Fidelity's Abigail Johnson has big job ahead of her

Abigail P. Johnson
Abigail P. Johnson

Abigail Johnson is nearing the end of her long, circuitous journey to the top spot at Fidelity Investments. Now she just needs to figure out how to get the mutual fund behemoth back on top.

Fidelity Investments promoted Ms. Johnson, the daughter of chairman and chief executive Edward “Ned” Johnson III and granddaughter of founder Edward Johnson II, to president of Fidelity Financial Services on Aug. 28. She's the first to hold the position, to which all of Fidelity's core businesses report directly, since Rodger Lawson retired as the company's president in early 2010.

The promotion is seen as the first clear sign that Ms. Johnson is next in line to be CEO at the family-controlled firm, the job she's worked toward her entire career.

“Abigail effectively stepped up and said she wanted to pursue the path of taking over the company, probably 20 years ago,” said Jim Lowell, editor of the Fidelity Investor newsletter. “She's grown up through the company and risen through the ranks. She probably knows more about Fidelity than anyone under the sun.”

The Fidelity that Ms. Johnson will lead is far different from the one she joined as an equity analyst in 1988.
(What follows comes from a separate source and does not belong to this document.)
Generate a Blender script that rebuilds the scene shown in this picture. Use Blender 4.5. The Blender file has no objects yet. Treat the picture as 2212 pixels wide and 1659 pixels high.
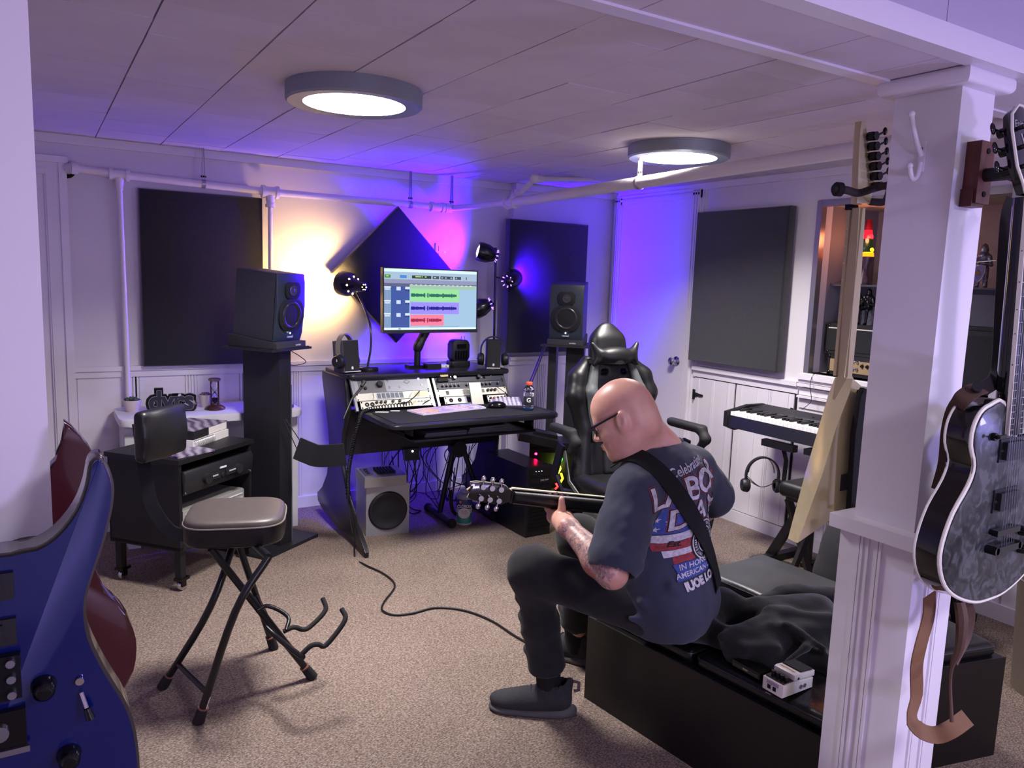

“It's a tall order for anybody to try and manage a multifaceted business like Fidelity,” said Geoff Bobroff, an industry consultant. “They serve a lot of different masters within the world of investors.”

Fidelity grew to become a household name on the backs of star managers such as Peter Lynch and because of its expertise in stock picking, but those strengths have become its biggest burdens. Fidelity has suffered, along with the rest of the mutual fund industry, from investors' avoidance of actively managed stock mutual funds since the financial crisis.

Assets in Fidelity's U.S. and international stock funds have fallen 60% — to $278 billion, from $688 billion in 2007 — thanks to four-plus years of net redemptions, according to Morningstar Inc. The Fidelity Magellan Fund, the onetime darling of the mutual fund world, holds just $14 billion in assets, down from more than $100 billion in 2000.

“In this day and age, one rogue part can really shake up the whole business,” Mr. Lowell said.

Investors' preference for low-cost, passive indexed mutual and exchange-traded funds cost Fidelity its status as the world's largest mutual fund firm. By the middle of 2010, The Vanguard Group Inc. had taken over the top spot with $1.3 trillion in assets, compared with Fidelity's $1.2 trillion. Today, Vanguard has $1.7 trillion, compared with $1.57 trillion at Fidelity.

One success story among Fidelity's active stock funds has been its sector portfolios. A dozen of Fidelity's 40 sector mutual funds ranked in the top 10% of their respective categories over the five-year period ended Aug. 29. The sector funds' performance has led to consistent inflows every year since 2009.

Their strength could be what Ms. Johnson needs to address Fidelity's single biggest misstep: missing out on the ETF boom. Fidelity launched its first ETF in 2003, when there was still less than $30 billion invested in the products, but inexplicably never made the space a priority. ETFs now are a trillion-dollar industry.

“They missed out on a glorious opportunity,” Mr. Bobroff said.

Ms. Johnson, along with Ronald O'Hanley, who joined Fidelity as president of asset management in 2010, seems to be making a late push into the ETF business, though.

Earlier this year, Fidelity filed with the Securities and Exchange Commission for permission to launch actively managed ETFs, sparking speculation that ETF clones of the sector funds could be in the works.

“The sector funds' performance gives them a dramatic advantage over passive sector funds,” said Mr. Lowell.

Fidelity's sector strategies, packaged in ETFs — which trade intraday on an exchange — could appeal to advisers who use sector rotation strategies. Sector ETFs held $171 billion in assets as of the end of July, up from $151 billion a year earlier, according to Morningstar.

Sector ETFs still would be a big risk for Fidelity. There's a chance that the funds would not attract enough assets to make it worthwhile. Conversely, they could attract assets but get sucked into a pricing war that destroys the funds' profitability.

Ms. Johnson's long, winding climb toward Fidelity's summit should give her the experience she needs to get it right, according to Mr. Lowell. “It was a much more carefully orchestrated process of tutelage than Ned had when he took it over from his dad,” he said.

After joining Fidelity as an equity analyst in 1988, Ms. Johnson moved up to portfolio manager by the early 1990s, and in 2001 she was named head of the entire asset management business. Four years later, she was moved to the distribution side and when Mr. Lawson retired in 2010, Ms. Johnson became head of distribution and Mr. O'Hanley was brought in to run the asset management business.

“She's never backed down or tired from running any aspect of the business,” Mr. Lowell said.

Jason Kephart writes for InvestmentNews, a sister publication of Pensions & Investments.